The Schuylkill River often floods Port Indian; the only question is “how high?  The east end of East Indian Lane is high enough to be safe, but all of West Indian and a portion of East Indian Lane lie at a low level.  This stretch, a solid majority of the properties, floods frequently.  This fact has always made “how to get out quickly” important to each resident.
The key to the problem is this: the only ingress/egress road to the low-lying areas passes under a double-arched stone bridge, part of the railroad embankment.  One arch goes over Indian Creek and the other over the access road.  This presents two problems.  First, there is no clearance under the arch for vehicles of any height.  This kept such vehicles as trash trucks from passing under the bridge.  They had to exit the road, ford Indian Creek, and then climb up the opposite bank.  And then repeat the process in reverse on the way back, of course.
Much more important however, is the fact that the access road below the arch is the lowest point in the entire community.  In other words, the only escape route for the vast majority of residents floods first, before the rest of the road. 

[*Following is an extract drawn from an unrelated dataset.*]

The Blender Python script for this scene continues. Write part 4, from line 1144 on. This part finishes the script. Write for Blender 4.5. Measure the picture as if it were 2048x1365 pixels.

The combination of difficult access/escape and periodic floods combined to make Port Indian largely a “summer community.”  That is being polite.  Township locals referred to it as “Dogpatch.”  For a long time, water-warped shacks served by wells and outhouses were prevalent.  But in the aftermath of Hurricane Agnes, a new generation of residents began to live there year-round, and thus had to address the community’s physical issues.  Several improvements were made, but the issue of ingress/egress remained unsolved. 
Then came what was known back then as the “Philadelphia to Valley Forge Bikeway,” coming up the Schuylkill River from Philadelphia.  It utilized the old Pennsylvania track bed, ripping up rails, then grading and asphalting a smooth path.  Its initial goal was Valley Forge, which meant it would use the embankment that bordered our community. 
The project was initially met with hostility by every township through which it passed and every community that lay anywhere near it.  As the bikepath neared Norristown, Port Indian residents began to pay attention, as the path passes very close to many houses.  Some were opposed, citing dangers of increased trespassing and theft, just as those downriver had.  But some of us, mindful that we actually had no leverage at all, argued for a different approach.  Let’s welcome the bikeway, we said, and see what we can get them to do for us.  I made the initial approach, to John Wood of the County Planning Commission, and was well-received.  They were pleased—and initially astonished—that a nearby community would actually welcome the bike trail.
These talks produced just what we needed: an elevated access/escape route for our residents.  If you use the trail in this area, you will notice that beginning at the large lot on one side of Indian Creek and extending about one-third down West Indian Lane, the path is much wider than normal.  That was done to benefit Port Indian, to accommodate our vehicles.  We received permission to utilize the bike trail, including the narrower stretch further upriver, for flood evacuation.  We, in turn, built a new approach ramp to the wider section, from what is relatively high ground.  Now, for the first time in its history, residents of Port Indian don’t lose their escape route first.  And that widened stretch of road is now used by trash vehicles, which are now too large to even consider fording the creek.
The buildings in Port Indian used to be water-sodden shacks; today, new residents hire architects to design their homes.  Those who have seen the process through have largely elevated their homes.  Property values have risen a great deal (no one is making waterfront properties these days), and Port Indian has become a desired community to live in.
To be fair, I must admit that trespassing and theft has increased in the community.  What is now the Schuylkill Valley Trail offers miscreants quick access and escape, no doubt about it.  Measured against the gains, however, there is no question that the bikepath is the best thing that ever happened to Port Indian.

The same is not going to be said of Bridgeport, because it can’t.  The two situations are not analogous.  Port Indian also knew what it stood to gain, and kept focused on that.  Bridgeport doesn’t know, and I don’t either.  But that’s the thing about opportunity; it tends to be vague and uncertain.  Given Bridgeport’s post-WWII history and current condition, an opportunity to connect to an emerging and popular transportation network should be seized.  Find a way to do it.